HOW TO ENABLE VIRTUAL MEMORY ON LINUX TO IMPROVE PERFORMANCE

Linux offers virtual memory support known as SWAP that is very common and reliable among the Linux systems. This feature is for the computers with limited or minimum system resources that are being used for other processes as well. The ZSWAP is a kernel feature in 3.8 version that compresses the swap cache and makes it possible for the system to never slow down as the SWAP file deals with the IO of HDD and if continuously used, it may result in performance drop down of the hard disk.

Setting up ZSWAP ON LINUX

The ZSWAP actually compresses the SWAP file and improves the performance of the Linux system. It is very easy to setup ZSWAP on Linux, all you need is to follow a few simple steps to enable SWAP.

For Debian/UBUNTU

It is an optional Linux kernel parameter so it is not found in the settings, you need to work with the bootloader to enable ZSWAP. While using the Ubuntu, you need to use GRUB so to access the Grub configurations. It is necessary to back up the Grub configurations so if anything goes wrong, you can easily reverse back to the previous settings. It is a command line argument.

To backup Grub, get the root access using su or sudo -s command in the terminal. In the Root shell, use the CP command to make a backup of the Grub configuration file.

cp /etc/default/grub /etc/default/grub.bak

Enabling Zswap in Ubuntu

When the Grub configurations are backed up, you need to open it in the Nano to edit.

nano -w /etc/default/grub

In the Nano editor, find the GRUB_CMDLINE_LINUX_DEFAULT.

It has different command-line arguments including quiet splash and various others. All you need is to add an additional argument at the end.

zswap.enabled=1

Ubuntu Zswap Grub Configuration File

Use Ctrl + O to save the file and exit using Ctrl + X hotkeys.

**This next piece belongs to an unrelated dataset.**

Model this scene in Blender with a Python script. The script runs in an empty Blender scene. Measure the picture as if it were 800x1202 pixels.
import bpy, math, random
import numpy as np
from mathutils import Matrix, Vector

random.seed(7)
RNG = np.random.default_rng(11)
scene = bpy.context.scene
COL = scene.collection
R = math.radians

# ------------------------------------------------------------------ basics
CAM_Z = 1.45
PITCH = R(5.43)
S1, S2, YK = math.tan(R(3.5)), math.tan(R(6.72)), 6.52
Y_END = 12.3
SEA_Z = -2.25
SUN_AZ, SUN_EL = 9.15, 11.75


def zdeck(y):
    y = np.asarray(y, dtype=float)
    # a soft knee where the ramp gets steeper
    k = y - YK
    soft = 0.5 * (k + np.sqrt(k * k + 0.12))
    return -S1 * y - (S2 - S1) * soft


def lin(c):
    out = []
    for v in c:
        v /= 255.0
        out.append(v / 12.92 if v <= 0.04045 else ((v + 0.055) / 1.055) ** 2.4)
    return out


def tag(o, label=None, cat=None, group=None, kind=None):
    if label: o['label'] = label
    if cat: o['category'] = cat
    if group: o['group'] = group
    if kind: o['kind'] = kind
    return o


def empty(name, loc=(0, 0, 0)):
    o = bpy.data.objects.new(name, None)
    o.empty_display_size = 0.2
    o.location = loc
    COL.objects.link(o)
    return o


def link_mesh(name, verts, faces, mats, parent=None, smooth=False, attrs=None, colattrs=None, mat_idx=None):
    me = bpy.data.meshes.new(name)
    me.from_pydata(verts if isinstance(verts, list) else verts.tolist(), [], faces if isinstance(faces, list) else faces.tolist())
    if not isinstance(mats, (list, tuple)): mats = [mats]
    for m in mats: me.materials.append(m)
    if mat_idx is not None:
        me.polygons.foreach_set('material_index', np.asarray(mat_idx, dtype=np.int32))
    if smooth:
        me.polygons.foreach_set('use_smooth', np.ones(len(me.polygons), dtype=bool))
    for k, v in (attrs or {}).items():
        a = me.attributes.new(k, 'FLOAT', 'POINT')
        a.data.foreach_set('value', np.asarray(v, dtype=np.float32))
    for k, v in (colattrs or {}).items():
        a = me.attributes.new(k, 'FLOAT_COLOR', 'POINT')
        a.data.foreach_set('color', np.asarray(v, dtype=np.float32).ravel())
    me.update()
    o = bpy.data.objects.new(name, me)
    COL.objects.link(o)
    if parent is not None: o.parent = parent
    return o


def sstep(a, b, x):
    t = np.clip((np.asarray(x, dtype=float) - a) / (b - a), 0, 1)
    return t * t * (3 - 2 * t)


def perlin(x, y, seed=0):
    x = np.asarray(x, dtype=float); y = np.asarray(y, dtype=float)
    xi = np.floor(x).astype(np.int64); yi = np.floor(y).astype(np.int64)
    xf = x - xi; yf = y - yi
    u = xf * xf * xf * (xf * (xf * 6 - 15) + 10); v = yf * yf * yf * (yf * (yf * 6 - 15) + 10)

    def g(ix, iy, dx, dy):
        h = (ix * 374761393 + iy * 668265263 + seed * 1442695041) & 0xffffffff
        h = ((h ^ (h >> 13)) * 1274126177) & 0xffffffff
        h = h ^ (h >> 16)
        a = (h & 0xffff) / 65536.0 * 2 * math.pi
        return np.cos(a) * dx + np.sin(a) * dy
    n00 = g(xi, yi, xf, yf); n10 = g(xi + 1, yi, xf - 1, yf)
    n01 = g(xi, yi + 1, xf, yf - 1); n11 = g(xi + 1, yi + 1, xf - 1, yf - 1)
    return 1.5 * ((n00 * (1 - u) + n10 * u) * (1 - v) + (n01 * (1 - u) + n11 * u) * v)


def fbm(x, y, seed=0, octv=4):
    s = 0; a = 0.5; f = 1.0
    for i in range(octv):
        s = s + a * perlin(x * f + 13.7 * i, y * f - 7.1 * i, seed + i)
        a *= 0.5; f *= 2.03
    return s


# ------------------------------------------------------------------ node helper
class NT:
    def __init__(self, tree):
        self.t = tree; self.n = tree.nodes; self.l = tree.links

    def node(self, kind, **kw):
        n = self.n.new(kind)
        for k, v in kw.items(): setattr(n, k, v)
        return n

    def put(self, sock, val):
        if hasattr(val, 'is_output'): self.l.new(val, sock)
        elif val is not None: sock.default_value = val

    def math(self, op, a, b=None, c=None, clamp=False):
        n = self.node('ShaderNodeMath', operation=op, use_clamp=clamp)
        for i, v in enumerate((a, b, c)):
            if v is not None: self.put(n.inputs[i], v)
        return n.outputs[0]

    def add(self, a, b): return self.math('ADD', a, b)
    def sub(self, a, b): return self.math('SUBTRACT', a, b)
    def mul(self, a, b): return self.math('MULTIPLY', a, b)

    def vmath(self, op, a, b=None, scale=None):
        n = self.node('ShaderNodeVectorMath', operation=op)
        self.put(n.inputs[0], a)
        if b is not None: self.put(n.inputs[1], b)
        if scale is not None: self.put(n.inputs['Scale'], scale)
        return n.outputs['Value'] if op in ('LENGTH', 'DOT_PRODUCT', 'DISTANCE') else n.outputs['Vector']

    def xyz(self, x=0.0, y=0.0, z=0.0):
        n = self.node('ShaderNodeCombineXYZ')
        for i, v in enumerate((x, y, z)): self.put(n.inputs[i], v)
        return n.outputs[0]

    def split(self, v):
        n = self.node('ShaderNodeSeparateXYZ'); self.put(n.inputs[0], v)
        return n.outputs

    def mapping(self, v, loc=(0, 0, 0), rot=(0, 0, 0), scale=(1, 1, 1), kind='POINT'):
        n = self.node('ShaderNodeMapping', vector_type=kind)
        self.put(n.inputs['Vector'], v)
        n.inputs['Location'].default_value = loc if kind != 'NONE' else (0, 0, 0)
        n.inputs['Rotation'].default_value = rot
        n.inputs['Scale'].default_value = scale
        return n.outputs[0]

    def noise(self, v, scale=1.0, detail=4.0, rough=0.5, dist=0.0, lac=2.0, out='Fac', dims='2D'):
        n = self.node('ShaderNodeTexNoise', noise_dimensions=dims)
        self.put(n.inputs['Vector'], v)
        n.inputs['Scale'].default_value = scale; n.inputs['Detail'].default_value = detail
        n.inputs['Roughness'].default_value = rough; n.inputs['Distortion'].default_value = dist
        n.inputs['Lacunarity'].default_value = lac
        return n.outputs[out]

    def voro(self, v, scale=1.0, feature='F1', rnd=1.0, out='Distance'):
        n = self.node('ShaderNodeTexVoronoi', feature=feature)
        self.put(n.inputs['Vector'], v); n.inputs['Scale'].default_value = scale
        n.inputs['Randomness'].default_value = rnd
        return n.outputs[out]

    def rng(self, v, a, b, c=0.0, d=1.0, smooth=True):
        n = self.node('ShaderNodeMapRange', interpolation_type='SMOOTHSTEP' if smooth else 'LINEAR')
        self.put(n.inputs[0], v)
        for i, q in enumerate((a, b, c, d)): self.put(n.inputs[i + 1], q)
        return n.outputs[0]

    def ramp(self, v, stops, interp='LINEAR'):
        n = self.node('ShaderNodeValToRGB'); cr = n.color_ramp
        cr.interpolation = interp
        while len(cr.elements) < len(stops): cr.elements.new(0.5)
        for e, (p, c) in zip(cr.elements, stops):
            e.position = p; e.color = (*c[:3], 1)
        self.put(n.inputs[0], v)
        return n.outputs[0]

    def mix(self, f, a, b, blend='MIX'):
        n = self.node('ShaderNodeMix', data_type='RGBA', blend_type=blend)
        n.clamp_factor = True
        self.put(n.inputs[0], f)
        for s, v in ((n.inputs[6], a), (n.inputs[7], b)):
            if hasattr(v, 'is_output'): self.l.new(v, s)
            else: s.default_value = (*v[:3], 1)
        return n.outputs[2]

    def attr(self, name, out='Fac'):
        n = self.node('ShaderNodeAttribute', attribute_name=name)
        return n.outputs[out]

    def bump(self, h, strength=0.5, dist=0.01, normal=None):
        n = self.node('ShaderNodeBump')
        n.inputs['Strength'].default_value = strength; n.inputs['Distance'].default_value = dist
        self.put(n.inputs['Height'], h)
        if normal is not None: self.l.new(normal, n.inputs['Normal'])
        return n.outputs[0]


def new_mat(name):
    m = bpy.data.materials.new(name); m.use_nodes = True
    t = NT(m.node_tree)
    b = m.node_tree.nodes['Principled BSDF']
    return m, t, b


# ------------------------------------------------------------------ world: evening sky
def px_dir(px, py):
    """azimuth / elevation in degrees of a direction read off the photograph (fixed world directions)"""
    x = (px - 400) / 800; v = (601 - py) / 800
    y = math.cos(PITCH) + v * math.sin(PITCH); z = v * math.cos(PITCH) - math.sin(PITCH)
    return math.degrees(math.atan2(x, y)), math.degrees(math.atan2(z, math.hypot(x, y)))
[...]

Update the Grub bootloader using command sudo update-grub

Reboot the Ubuntu so the changes take effect.

Disabling Zswap in Ubuntu

Open the terminal and go to root using su or sudo -s command. Delete the Grub file using rm command

rm /etc/default/grub

Restore backup that you previously created

cd /etc/default/

mv grub.bak grub

Update the grub to roll back the changes.

sudo update-grub

For Fedora or OpenSUSE

The Fedora uses RPM and Redhat tools which means that you can enable the Zswap as you update in Ubuntu using GRUB.

Enable Zswap in Fedora or OpenSUSE

Backup the Grup, get root access using su command and backup the grub using

cd /etc/default

cp grub grub.bak

Enable Zswap using Grub configuration file command.

nano /etc/default/grub

Find the code in Grub configuration file for GRUB_CMDLINE_LINUX_DEFAULT= or GRUB_CMDLINE_LINUX=

Now add ‘zswap.enabled=1’ at the end of the code before quotation marks. Use Ctrl + O to save and Ctrl + X to exit. Update the bootloader using grub2-mkconfig command

grub2-mkconfig -o /boot/grub2/grub.cfg

Enable zSwap in OpenSUSE

Disable Zswap for Fedora or OpenSUSE

Gain root with the su command.

su -

move into /etc/default/ using cd command

cd /etc/default

now delete the Grub file with rm command

rm grub

Restore the Grub backup file with mv command

mv grub.bak grub

Update Grub with grub2-mkconfig command

grub2-mkconfig -o /boot/grub2/grub.cfg

For Arch Linux

If you are using Arch Linux, you also enable Zswap by installing the package and enabling it using system init system.

sudo pacman -S systemd-swap

or

sudo systemctl enable systemd-swap

Reboot the computer so that changes take effect.